● Directions
Write out the material exactly, leaving every picture behind.

● Stored data
>> start

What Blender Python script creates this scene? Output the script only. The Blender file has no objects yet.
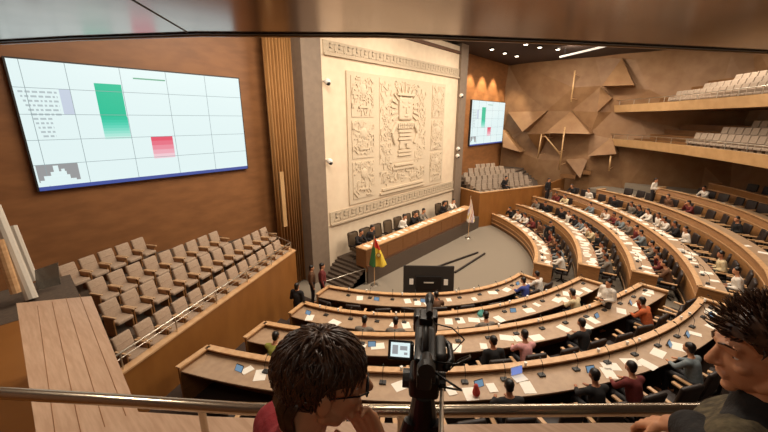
import bpy, bmesh, math, random
import numpy as np
from mathutils import Vector, Matrix, geometry
random.seed(7)
S = bpy.context.scene
COL = S.collection
R = math.radians
# ------------------------------------------------------------------ camera
CAMZ = 9.0
PITCH, AZ, FPX = R(15.4), R(40.1), 350.0
fwh = Vector((math.cos(AZ), math.sin(AZ), 0)); rt = Vector((math.sin(AZ), -math.cos(AZ), 0)); ZU = Vector((0, 0, 1))
FW = fwh*math.cos(PITCH) - ZU*math.sin(PITCH); UP = fwh*math.sin(PITCH) + ZU*math.cos(PITCH)
def ray(x, y): return FW + rt*((x-384)/FPX) - UP*((y-216)/FPX)
def atz(x, y, z):                       # measured point of the photo on a level plane
    r = ray(x, y); t = (z-CAMZ)/r.z; return Vector((r.x*t, r.y*t, z))
def aty(x, y, Y):                       # ... on a wall parallel to the stage wall
    r = ray(x, y); t = Y/r.y; return Vector((r.x*t, Y, CAMZ+r.z*t))
def atx(x, y, X):
    r = ray(x, y); t = X/r.x; return Vector((X, r.y*t, CAMZ+r.z*t))
def atd(x, y, d):
    r = ray(x, y); return Vector((r.x*d, r.y*d, CAMZ+r.z*d))
cd = bpy.data.cameras.new('camera'); cam = bpy.data.objects.new('camera', cd); COL.objects.link(cam)
cam.location = (0, 0, CAMZ); cam.rotation_euler = (math.pi/2-PITCH, 0, AZ-math.pi/2)
cd.sensor_width = 36; cd.lens = 36*FPX/768; cd.clip_start = 0.02; cd.clip_end = 300
S.camera = cam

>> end

● Task answer
What Blender Python script creates this scene? Output the script only. The Blender file has no objects yet.
import bpy, bmesh, math, random
import numpy as np
from mathutils import Vector, Matrix, geometry
random.seed(7)
S = bpy.context.scene
COL = S.collection
R = math.radians
# ------------------------------------------------------------------ camera
CAMZ = 9.0
PITCH, AZ, FPX = R(15.4), R(40.1), 350.0
fwh = Vector((math.cos(AZ), math.sin(AZ), 0)); rt = Vector((math.sin(AZ), -math.cos(AZ), 0)); ZU = Vector((0, 0, 1))
FW = fwh*math.cos(PITCH) - ZU*math.sin(PITCH); UP = fwh*math.sin(PITCH) + ZU*math.cos(PITCH)
def ray(x, y): return FW + rt*((x-384)/FPX) - UP*((y-216)/FPX)
def atz(x, y, z):                       # measured point of the photo on a level plane
    r = ray(x, y); t = (z-CAMZ)/r.z; return Vector((r.x*t, r.y*t, z))
def aty(x, y, Y):                       # ... on a wall parallel to the stage wall
    r = ray(x, y); t = Y/r.y; return Vector((r.x*t, Y, CAMZ+r.z*t))
def atx(x, y, X):
    r = ray(x, y); t = X/r.x; return Vector((X, r.y*t, CAMZ+r.z*t))
def atd(x, y, d):
    r = ray(x, y); return Vector((r.x*d, r.y*d, CAMZ+r.z*d))
cd = bpy.data.cameras.new('camera'); cam = bpy.data.objects.new('camera', cd); COL.objects.link(cam)
cam.location = (0, 0, CAMZ); cam.rotation_euler = (math.pi/2-PITCH, 0, AZ-math.pi/2)
cd.sensor_width = 36; cd.lens = 36*FPX/768; cd.clip_start = 0.02; cd.clip_end = 300
S.camera = cam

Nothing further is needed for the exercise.